Question

really need HELP!!! The formula for that area of a triangle is A = 1/2}bh. If the base is 5\sqrt 3 and the height is \sqrt {18} , what is the area of this triangle in radical form?

Answer 1

\[Area = \frac{1}{2} \times \frac{5}{\sqrt{3}} \times \sqrt{18} = \frac{1}{2} \times 5 \times \sqrt{\frac{18}{3}}\]

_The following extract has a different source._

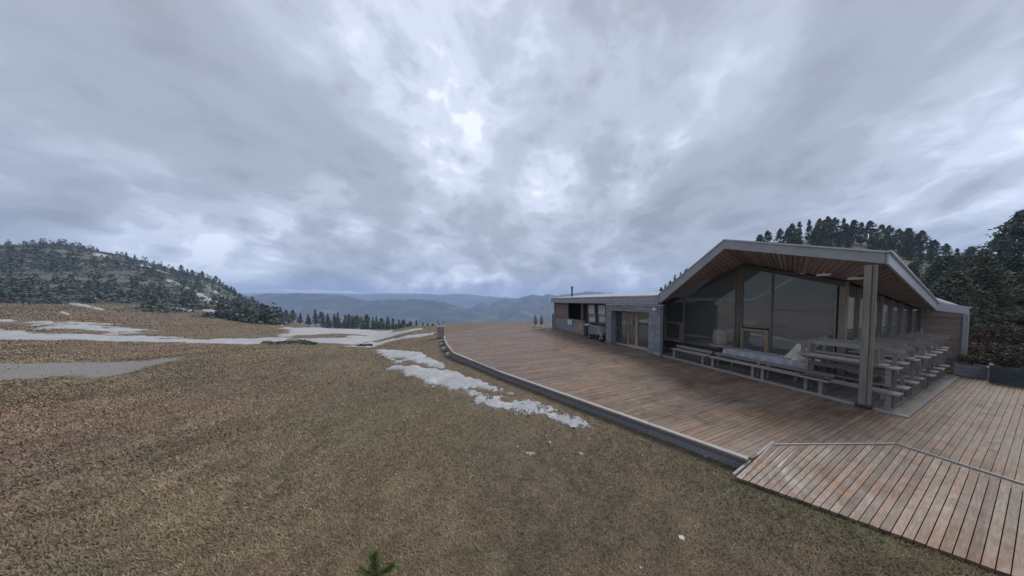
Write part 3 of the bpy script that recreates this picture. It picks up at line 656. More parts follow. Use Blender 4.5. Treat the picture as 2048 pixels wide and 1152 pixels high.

simplify the fraction inside the radical for the answer.

Answer 2

@campbell_st
Perhaps the poster meant this:

\(A = \dfrac{bh}{2} \)

\(A = \dfrac{5 \sqrt{3} \times \sqrt{18} }{2} \)

Answer 3

well if thats the case its

\[Area = \frac{5 \times \sqrt{3 \times 18}}{2}\]

Answer 4

I dont have a calculator to find the sqaure root can someone do it please ?

Answer 5

\(Area = \large \frac{5* \sqrt{54}}{2} = \frac{5* \sqrt{9*6}}{2}=\frac{15\sqrt{6}}{2} \)
If you would not like the sqrt in your answer thennn
\( \sqrt{6}\) is approximately 2.45
sooo \( Area = \large \frac{15*2.45}{2}\)

Answer 6

so your answer would be 18.375 ?

Answer 7

yess aproximately

Answer 8

is this in radical form ??

Answer 9

nooooooo
Radical form is what I showed above

\( Area = \large \frac{15\sqrt{6}}{2}\)

Answer 10

what is the area of this triangle in radical form? in the question it says this so how would i write this ?

Answer 11

for the answer

Answer 12

There I showed u above

Answer 13

ok so can u tell me the final answer ?

Answer 14

i dont have that sqrt sign on my keyboard